[GRASS-dev] Re: please review: draft announcement for future 6.3.0 release

Hamish hamish_nospam at yahoo.com
Tue Feb 20 00:10:18 EST 2007


> Hamish ha scritto:
> > we should still emphasize 6.2.x as the best version for all
> > platforms except native Windows and devels.

Paolo Cavallini wrote:
> Could you please let us know in more detail why this is so?

Sure.

 [warning to reader: rambling opinion follows]

A new user can't be expected to hit a moving target.
They will want to run through tutorials and other documentation which
depend on static versions to work. (hence 6.x line compatibility rules)

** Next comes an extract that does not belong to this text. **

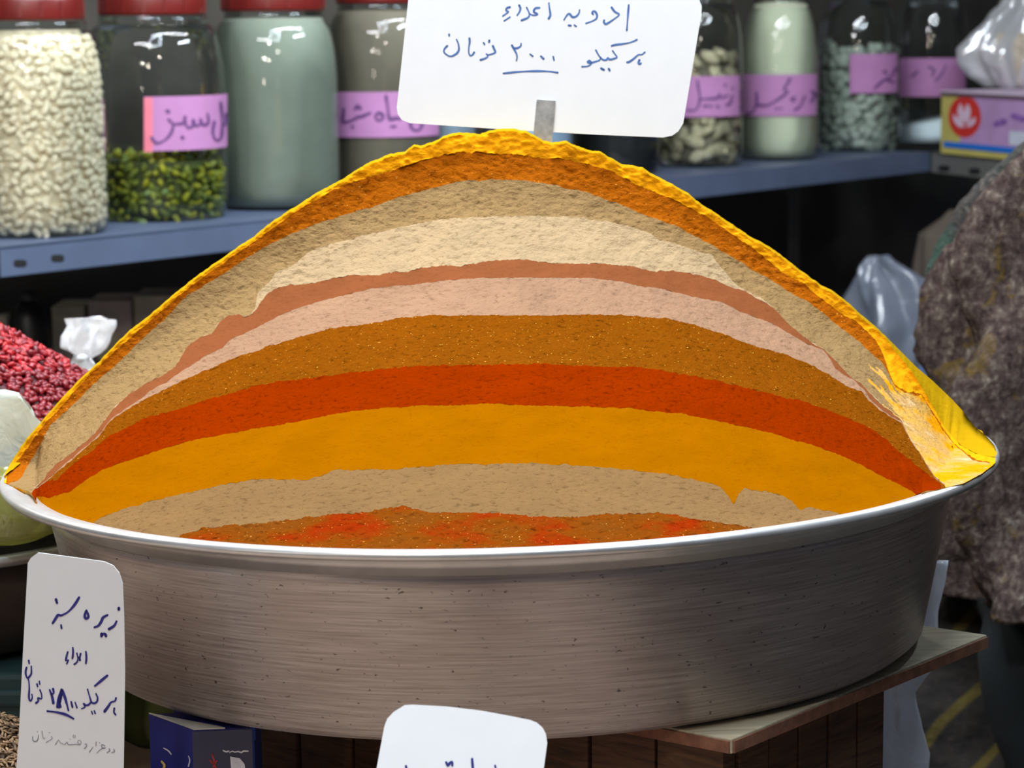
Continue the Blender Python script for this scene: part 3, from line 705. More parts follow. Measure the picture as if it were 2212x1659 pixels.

More beta testers would be great, but they must have the confidence to
know that the mistake is a bug in the software and not their own, and
how to debug or work around the problem. Otherwise it is very
frustrating if they put a lot of time into a problem only to learn
it is a bug.

And I don't want to push half finished possibly buggy code on new users.
They will run into a problem, and even if the problem may be fixed in a
day then they're turned off and think the whole thing is a buggy mess.

Especially right now when 6.2.1 is not so far from 6.3-cvs in features.
(complication- in future I will tell a Debian/Etch user to install 6.2.1
from DebianGIS backports, not 6.0.2 from default Etch/stable.)

e.g. In the past I've told colleagues so-and-so is a simple task in
GRASS and been slightly embarrassed when the CVS version I'm using was
broken that day for that feature with them looking on. It's usually a
simple fix, but it makes a bad impression. I've also noticed that when
I've installed a CVS version for someone they will keep that version
installed for literally years. Bug support for that is a nightmare-
they can't upgrade because their version of OSX is pre-10.4, etc.
and it is just one day's CVS from a year ago-- who can remember what
state the code was in that day? [this happened yesterday actually;
ended up just doing the job on my computer. :-/ ]


This parallels the Debian stable/unstable debate. They are intended for
two entirely different audiences. I have no doubt that new users should
use a well tested stable release, and no doubt that power-users will
prefer the new the CVS development version. Power users don't need our
advice, so our generic advice should be targeted to the new user, and 
that advice be to start with the stable branch.